How to store it? Whole freekeh can last for several years so long as it is stored properly in an airtight container away from heat moisture and light.


Red Cabbage

Red cabbage (also called purple cabbage) is a variant of the common cabbage within the Brassica family. It is characterized by the vibrant, violet colour of its leaves and highly appreciated slightly sweet taste. The beautiful colour of red cabbage comes from pigment molecules called anthocyanins. These molecules are affected by the acidity of the environment. FUN FACT! If you make an extract of red cabbage juice and add vinegar to it, it’ll turn bright pink!

Where to find it? Red cabbage can be found in the produce section of your local supermarket or grocer. Look for a cabbage with a dense, firm head that feels heavy for its size. The leaves should be crisp and unbruised. Quick tip – check to bottom of the cabbage to make sure that the leaves aren’t starting to separate from the stem (an indicator of age).

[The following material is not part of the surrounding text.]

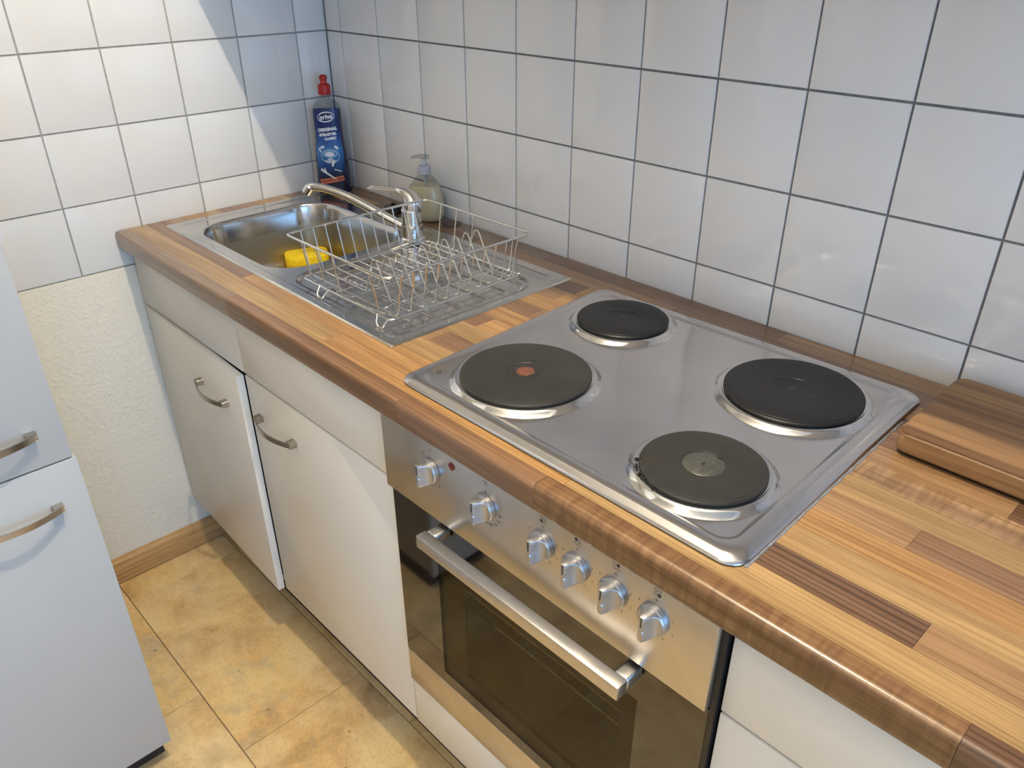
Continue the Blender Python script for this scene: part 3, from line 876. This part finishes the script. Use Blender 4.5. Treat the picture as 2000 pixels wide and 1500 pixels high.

How to use it? Red cabbage is really versatile and can be eaten raw, cooked or pickled and made into sauerkraut (see ‘Tri-Colour Coleslaw’ Free Food Recipe in your HWFL Guide for atasty idea of using red cabbage).

How to store it? Store the whole head of cabbage in a plastic bag in the fridge for up to 2-3 weeks. Once cut, cabbage loses freshness rapidly so make sure to wrap any leftovers tightly in plastic wrap. To store for up to a year, you can freeze cabbage by first cutting it into shreds, blanching in boiling water for 2 minutes, draining, chilling then packing it into airtight containers before popping it into the freezer.